Analysis: IRS Confirms Staking Rewards Are Income

This article was written by Jason Schwartz. Jason Schwartz is a tax partner and co-head of the Digital Assets and Blockchain Practice at Fried, Frank, Harris, Shriver & Jacobson LLP.

The IRS issued Revenue Ruling 2023-14 confirming its view that consensus-layer staking rewards are taxed at fair market value when the staker has dominion and control over them (i.e., the ability to sell them).

Under Notice 2014-21, mining rewards are subject to tax at ordinary rates when received. Based on the notice, most tax advisors have assumed consensus-layer staking rewards are similarly taxed. This ruling confirms that assumption.

While the ruling is therefore unsurprising, it’s still disappointing. Tax law has always required the existence of a payer, such as an employer or other counterparty, for taxable income to accrue to someone. Even treasure trove discoveries are deferred payments. By contrast, when taxpayers extract minerals, harvest crops, breed livestock, produce art or goods, or otherwise exercise dominion and control over property for which no previous owner exists, they aren't taxed until they sell the property.

If newly minted tokens are more like newly extracted minerals than service payments or found treasure trove, they shouldn’t be taxed until sold. Blockchains are not tax "persons," so they're not payers. (By contrast, priority transaction fees and maximal extractable value rewards are pretty clearly income.)

In Jarrett v. United States, a staker sued the IRS for a refund of tax he paid on newly minted XTZ rewards. The IRS first contested the refund, then granted it and successfully sued to dismiss the case as moot. Some tax experts hoped this meant the IRS was rethinking its staking stance.
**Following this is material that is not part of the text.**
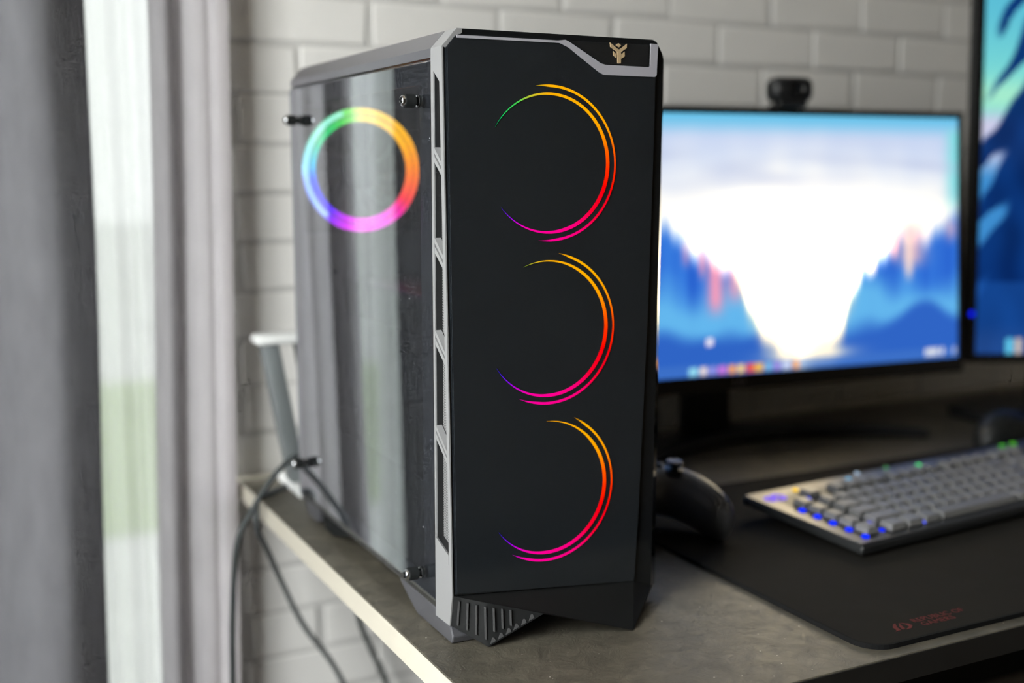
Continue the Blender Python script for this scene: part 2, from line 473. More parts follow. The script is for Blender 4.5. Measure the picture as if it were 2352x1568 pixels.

This ruling kills that hope. It also raises several serious questions:

  • Slashing. If staking rewards are ordinary income, are slashing penalties ordinary losses?
  • Income tax on foreigners. Foreigners are subject to U.S. net income tax, and have to file U.S. tax returns, if they are in a "U.S. trade or business" ("USTB"). Does delegating to a U.S. node create a USTB for a foreigner?
  • Withholding on foreigners. Foreigners that are NOT in a USTB are nevertheless subject to a 30% U.S. withholding tax on income from services performed in the U.S. Does delegating to a U.S. node result in withholding for a foreigner?
  • Liquid staking. Most taxpayers take the view that U.S. tax law doesn't "look through" nonrebasing liquid staking tokens ("LSTs") like rETH and wstETH. If they're right, U.S. taxpayers who buy LSTs can turn current ordinary income into deferred capital gains. Is that the right policy result?

While revenue rulings are binding only on the IRS (not on taxpayers), they tend to be viewed as persuasive. Thus, U.S. home stakers would be well-advised to pay taxes on their rewards unless they're ready to go to court.

That said, there might be some hope in the future. The Lummis-Gillibrand crypto bill would not tax mining or staking rewards until sale. Wyden and Crapo's recent request for comments on the taxation of digital assets suggests that they are amenable to a similar approach.